You've mentioned before in interviews you were raised in the Apostolic Faith Church, which you've called a 'cult.' Is this the religious undertones we hear in your music?

I feel like I gained a lot of my observational skills from growing up in cult. I would watch everything. I would reread everything. So watching what was going on and understanding the world's sort of mystery in the maze and the contradiction that it is.

I think along the way I had to discover it. I had to discover what meant something to me, which is what this album does. I go deep. I don't know if I would credit (the church) fully; it just gives me a ton of disdain for like everything. But yeah, I think it has a lot to do with who I am musically.

Is this where Angel Haze comes from?

You got to create all these sectors of yourself when you become an artist. So there's Angel Haze; there's Raee'n, who is a singer. And then there's Babe Ruthless and a bunch of other people I channel to put into other platforms for art. You got to break yourself down to parts that you feel most comfortable sharing. This record I display more personality that I think I ever have in the history of Angel Haze.

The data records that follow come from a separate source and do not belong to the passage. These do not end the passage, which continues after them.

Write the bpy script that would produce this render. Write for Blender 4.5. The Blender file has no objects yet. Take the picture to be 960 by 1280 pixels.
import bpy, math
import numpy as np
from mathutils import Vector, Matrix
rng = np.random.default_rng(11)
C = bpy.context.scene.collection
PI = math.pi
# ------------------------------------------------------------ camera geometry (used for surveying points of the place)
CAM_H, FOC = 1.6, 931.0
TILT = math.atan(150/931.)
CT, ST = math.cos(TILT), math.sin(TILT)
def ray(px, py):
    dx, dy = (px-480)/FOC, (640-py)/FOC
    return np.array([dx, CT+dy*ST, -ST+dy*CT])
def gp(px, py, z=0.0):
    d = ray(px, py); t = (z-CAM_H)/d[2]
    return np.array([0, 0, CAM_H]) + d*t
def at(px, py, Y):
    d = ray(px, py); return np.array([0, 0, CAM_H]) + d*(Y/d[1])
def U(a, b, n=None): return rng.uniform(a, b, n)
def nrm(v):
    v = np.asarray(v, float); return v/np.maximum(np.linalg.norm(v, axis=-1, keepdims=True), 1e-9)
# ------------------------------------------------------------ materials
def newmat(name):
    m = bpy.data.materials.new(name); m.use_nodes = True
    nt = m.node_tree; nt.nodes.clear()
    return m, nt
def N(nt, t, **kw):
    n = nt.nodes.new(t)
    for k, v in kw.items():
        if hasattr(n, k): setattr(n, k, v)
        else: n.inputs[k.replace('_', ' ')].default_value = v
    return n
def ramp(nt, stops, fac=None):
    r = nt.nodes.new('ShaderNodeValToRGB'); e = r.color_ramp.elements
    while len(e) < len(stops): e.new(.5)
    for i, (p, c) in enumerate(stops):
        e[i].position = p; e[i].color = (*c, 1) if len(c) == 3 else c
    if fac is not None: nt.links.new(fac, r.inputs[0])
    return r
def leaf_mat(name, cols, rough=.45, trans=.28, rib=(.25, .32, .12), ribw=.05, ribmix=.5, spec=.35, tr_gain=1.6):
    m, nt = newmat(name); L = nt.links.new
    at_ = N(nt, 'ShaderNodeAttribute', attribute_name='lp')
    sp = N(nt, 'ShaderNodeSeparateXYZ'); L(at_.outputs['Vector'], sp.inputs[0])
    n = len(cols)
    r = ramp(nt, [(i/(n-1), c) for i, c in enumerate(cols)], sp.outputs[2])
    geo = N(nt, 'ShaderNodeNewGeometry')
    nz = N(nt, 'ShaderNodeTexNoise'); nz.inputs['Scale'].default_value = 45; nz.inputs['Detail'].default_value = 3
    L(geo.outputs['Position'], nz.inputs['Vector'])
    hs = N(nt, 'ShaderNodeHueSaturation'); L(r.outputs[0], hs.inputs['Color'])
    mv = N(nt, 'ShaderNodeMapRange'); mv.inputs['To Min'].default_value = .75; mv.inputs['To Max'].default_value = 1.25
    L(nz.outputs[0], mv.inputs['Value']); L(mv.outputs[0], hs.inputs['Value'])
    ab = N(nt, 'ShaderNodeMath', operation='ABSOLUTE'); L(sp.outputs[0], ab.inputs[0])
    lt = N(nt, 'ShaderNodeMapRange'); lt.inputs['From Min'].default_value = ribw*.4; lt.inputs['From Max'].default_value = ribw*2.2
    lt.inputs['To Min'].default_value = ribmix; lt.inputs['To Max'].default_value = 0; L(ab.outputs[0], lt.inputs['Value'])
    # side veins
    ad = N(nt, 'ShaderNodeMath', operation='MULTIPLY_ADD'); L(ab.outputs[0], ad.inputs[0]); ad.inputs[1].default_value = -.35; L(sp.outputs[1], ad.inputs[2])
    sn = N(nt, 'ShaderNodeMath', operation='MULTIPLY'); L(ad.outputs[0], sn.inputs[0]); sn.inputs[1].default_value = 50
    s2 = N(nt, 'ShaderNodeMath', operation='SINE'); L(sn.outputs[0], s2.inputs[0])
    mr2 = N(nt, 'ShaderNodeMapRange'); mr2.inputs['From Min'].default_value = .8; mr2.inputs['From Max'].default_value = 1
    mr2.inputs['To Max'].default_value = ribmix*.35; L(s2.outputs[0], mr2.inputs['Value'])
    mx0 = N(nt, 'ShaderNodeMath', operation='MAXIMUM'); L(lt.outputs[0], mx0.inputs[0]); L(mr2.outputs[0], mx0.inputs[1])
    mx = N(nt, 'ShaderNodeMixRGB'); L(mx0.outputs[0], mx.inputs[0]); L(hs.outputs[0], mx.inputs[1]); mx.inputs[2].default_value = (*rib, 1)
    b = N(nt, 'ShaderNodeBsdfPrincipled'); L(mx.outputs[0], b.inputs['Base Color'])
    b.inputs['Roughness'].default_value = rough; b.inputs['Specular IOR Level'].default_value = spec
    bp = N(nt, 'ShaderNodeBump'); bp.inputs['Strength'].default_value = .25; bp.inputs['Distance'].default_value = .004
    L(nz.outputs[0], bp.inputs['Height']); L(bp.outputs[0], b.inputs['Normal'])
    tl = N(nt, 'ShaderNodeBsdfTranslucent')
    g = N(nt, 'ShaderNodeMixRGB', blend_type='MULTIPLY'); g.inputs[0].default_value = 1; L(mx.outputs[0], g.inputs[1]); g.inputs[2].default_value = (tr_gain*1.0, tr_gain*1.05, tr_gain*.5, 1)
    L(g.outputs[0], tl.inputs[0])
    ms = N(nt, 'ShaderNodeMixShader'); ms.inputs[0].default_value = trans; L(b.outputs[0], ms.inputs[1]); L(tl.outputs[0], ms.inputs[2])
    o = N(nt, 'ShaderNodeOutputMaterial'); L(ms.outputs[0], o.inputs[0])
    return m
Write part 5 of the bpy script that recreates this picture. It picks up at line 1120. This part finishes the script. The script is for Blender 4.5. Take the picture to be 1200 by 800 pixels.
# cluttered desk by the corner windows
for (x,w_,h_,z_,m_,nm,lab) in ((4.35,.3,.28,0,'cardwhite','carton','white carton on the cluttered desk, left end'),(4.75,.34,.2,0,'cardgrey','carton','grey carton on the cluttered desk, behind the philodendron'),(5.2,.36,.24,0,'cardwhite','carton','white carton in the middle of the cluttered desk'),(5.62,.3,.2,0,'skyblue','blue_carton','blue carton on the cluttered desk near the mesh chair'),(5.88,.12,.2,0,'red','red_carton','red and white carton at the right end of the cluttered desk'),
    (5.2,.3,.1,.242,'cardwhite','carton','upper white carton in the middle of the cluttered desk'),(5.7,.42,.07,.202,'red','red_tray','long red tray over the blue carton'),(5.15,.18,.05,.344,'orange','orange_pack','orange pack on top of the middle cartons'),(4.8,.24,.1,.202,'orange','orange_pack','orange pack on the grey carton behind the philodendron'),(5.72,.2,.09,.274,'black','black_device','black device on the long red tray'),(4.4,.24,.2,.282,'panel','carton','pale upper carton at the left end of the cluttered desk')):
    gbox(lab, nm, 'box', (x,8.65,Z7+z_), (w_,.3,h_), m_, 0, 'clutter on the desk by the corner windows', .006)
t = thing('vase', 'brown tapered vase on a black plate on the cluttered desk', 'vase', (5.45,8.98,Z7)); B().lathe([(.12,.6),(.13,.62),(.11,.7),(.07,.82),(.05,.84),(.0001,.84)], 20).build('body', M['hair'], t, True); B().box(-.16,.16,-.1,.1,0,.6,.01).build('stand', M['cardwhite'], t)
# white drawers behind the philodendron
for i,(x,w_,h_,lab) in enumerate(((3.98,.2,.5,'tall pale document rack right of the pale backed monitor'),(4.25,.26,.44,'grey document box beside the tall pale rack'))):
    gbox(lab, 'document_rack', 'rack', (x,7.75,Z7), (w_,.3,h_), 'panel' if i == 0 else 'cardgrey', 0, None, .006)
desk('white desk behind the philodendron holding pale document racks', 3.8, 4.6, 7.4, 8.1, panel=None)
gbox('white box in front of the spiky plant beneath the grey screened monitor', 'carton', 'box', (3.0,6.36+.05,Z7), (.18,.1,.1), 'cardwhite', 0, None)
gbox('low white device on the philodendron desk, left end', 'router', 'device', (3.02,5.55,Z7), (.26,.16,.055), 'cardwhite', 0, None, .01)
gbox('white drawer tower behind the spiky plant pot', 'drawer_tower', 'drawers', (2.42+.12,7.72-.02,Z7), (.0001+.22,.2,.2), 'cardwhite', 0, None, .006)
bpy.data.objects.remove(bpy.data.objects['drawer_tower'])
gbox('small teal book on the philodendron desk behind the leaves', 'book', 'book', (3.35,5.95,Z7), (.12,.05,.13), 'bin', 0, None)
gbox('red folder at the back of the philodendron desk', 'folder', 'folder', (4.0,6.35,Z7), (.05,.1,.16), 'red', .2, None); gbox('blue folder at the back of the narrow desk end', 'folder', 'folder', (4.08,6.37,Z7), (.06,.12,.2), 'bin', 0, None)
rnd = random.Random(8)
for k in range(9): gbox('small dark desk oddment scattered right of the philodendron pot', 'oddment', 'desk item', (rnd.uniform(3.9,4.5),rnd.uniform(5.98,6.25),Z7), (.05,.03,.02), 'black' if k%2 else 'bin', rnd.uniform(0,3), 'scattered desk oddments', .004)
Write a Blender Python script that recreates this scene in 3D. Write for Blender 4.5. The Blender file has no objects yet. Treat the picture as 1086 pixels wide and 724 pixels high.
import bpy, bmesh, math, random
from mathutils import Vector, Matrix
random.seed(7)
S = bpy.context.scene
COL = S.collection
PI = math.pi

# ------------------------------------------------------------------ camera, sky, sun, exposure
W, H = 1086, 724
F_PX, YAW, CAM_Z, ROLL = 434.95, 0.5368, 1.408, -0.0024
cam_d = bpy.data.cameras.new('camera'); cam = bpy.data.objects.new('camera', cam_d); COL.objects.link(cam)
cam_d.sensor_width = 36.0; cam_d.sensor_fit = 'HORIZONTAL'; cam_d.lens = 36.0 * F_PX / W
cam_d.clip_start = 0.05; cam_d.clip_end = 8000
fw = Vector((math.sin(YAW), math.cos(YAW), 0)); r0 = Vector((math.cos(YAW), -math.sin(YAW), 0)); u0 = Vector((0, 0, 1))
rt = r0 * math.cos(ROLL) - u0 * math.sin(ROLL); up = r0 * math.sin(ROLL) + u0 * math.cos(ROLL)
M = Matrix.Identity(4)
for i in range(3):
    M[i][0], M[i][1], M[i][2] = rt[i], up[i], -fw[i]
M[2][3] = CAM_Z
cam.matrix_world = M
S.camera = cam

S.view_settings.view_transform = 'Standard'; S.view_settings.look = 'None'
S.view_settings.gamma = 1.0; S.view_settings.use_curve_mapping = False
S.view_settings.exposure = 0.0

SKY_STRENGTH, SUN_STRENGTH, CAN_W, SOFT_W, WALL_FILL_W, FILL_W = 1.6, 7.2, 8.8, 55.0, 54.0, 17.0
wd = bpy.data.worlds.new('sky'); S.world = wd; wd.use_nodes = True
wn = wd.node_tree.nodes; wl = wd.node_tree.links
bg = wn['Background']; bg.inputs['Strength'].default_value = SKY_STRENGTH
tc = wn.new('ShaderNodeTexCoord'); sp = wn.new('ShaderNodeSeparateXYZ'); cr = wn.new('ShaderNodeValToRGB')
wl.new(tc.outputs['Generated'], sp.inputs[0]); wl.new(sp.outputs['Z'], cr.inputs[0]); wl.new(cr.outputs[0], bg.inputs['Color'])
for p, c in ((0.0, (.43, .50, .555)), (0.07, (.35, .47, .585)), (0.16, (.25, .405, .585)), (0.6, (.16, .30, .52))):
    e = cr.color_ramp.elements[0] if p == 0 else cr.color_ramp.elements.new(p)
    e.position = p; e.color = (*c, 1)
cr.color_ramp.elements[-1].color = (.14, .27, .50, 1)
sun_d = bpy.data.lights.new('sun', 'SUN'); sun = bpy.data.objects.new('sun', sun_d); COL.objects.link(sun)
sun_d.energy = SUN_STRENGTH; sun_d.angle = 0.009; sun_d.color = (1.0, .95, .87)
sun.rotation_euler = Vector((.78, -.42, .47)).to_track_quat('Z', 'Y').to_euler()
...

What do you think about rappers like Iggy Azalea accused of having no real personality? Do you think people are hard on her in hip-hop because she's a White woman?

I don't know if Iggy gets as much flak as she does because she is a woman because I think, to be honest, when you're White and you're a woman, the simple fact that you're a woman is completely undermined. It doesn't matter. You still have that upper hand on anyone, especially in our culture.

I fuck with Iggy as a person. I love her as a person. She's a sweet girl. She's smart. She's cool. Do I fuck with cultural appropriation? No.

But I think that women in music have it a lot harder because you have to stick inside of the lines, play it safe.

Do you think it was fair how rapper Azealia Banks singled Iggy out so much over other White rappers?

To be honest, I'm so sorry-I hate talking about Azealia Banks. She just makes me cringe. I'm sorry. She has nothing that I would want to comment on in life. But I do like Iggy. I do like her a lot. And I feel very sad for her in regards to what's going on with her music and everybody. With every girl that comes up, it's like you're being pigeonholed before you are allowed to take your first baby steps.

Is this why you prefer gender-neutral pronouns?

Oh, yeah! I think that gender is such bullshit. Scientifically, it's not even a thing. For me, gender is a way to get people walk in a straight line, and I'm bored by that, to be honest. I'm bored by anything that is remotely conventional. I don't want you to refer to me as "her" or "they" or "them" or whatever. I would prefer to be called "God." But most people think that's blasphemous.

It's fucked up. You just got to give people the freedom to be who they are. I don't want a gender. I want freedom to express the entirety of my personality.

And somehow, your personality doesn't strike me as one that would walk in a straight line.

Oh, no. I have a fucked up equilibrium. I couldn't do that if I tried.